Roy Pray Jr. owned restaurants all over Colorado but was best known as the founder in 1934 of the Golden Burro in Leadville.
Legend has it Pray lost the place in a poker game a few years later to Charlie Frey, but according to the Burro’s current owner, David Wright, Pray called that “bunk.”
Pray said he sold it to Frey for $1,500.
Pray died Sept. 15 at a Cañon City care facility. He was 97.
Pray’s opening of the Burro, which he first called Roy’s Lunch, began a legend that continues today, said Wright, who is also a historical videographer.
The Golden Burro Cafe and Lounge – with its neon gold burro above the door – has been a decades-long gathering place for locals, Wright said.
It is, Wright said, the “longest continually operating restaurant in Lake County.”
Pray “gave a lot of joy to a lot of people,” he said.
Wright has a wall full of pictures of Pray in the Burro.
“He epitomized what the country is about: tenacity, creativity and ingenuity,” Wright said.
When Pray had the Burro, it was open 24 hours a day, seven days a week.
“I threw away the key,” Pray told Wright in a video interview.
In the late 1930s, there were 19 cribs – bordellos – on the same street as the Burro.
There were customers around the clock, Pray said.
Pray renamed it the Golden Burro “because that name just popped into my head,” he said.
Pray “was always willing to take risks,” said his granddaughter, Cheryl Rieger of Evergreen.

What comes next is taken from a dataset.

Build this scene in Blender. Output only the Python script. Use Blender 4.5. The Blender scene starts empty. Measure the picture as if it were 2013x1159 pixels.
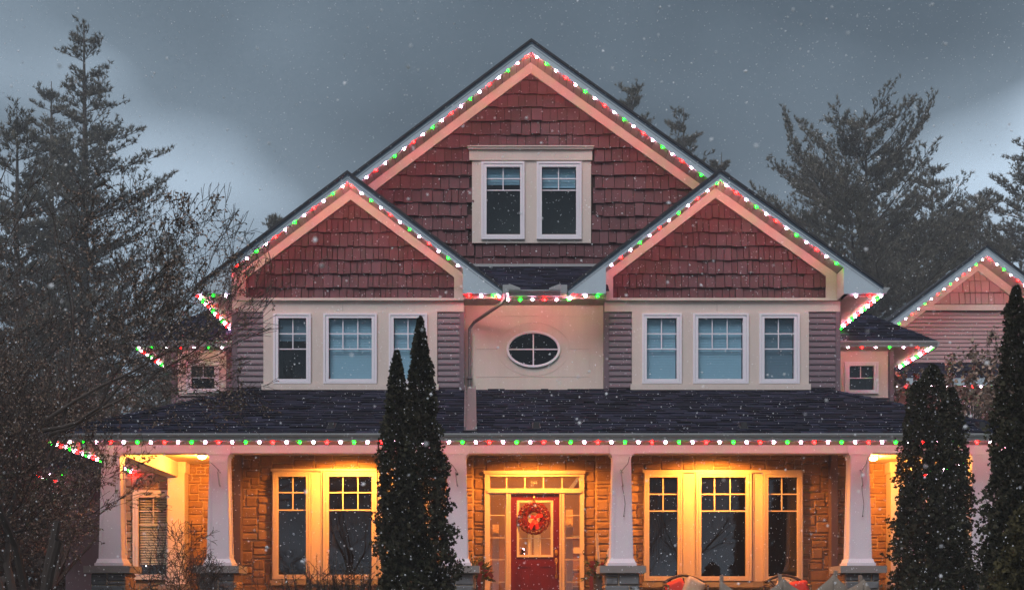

In addition to owning restaurants in Cañon City and Springfield, he built the Crystal Lodge and restaurant near Lake City, which he ran for 18 years, his daughter, Carol Mathews of Colorado Springs, said.
Pray once owned a gold mine, Rieger said, “but he never made a dime on that.”
Rieger said that when she was a kid she reported to her grandfather that she was “the only kid on the block without a bike.”
That afternoon a brand new Schwinn was delivered to her house.
Roy Pray was born in Victor on March 1, 1910, and graduated from Cañon City High School.
He married Leona Hoover in 1931. She died in 1984. He later married Faye Emerson. She died in 2005.
After serving in World War II, Pray ran two restaurants in Cañon City: Roy’s Lunch, which his father, Roy Pray Sr., started, and Golden West, as well as Roy’s Lunch in Springfield.
In addition to his daughter and granddaughter, Pray is survived by another grandchild and four great-grandchildren.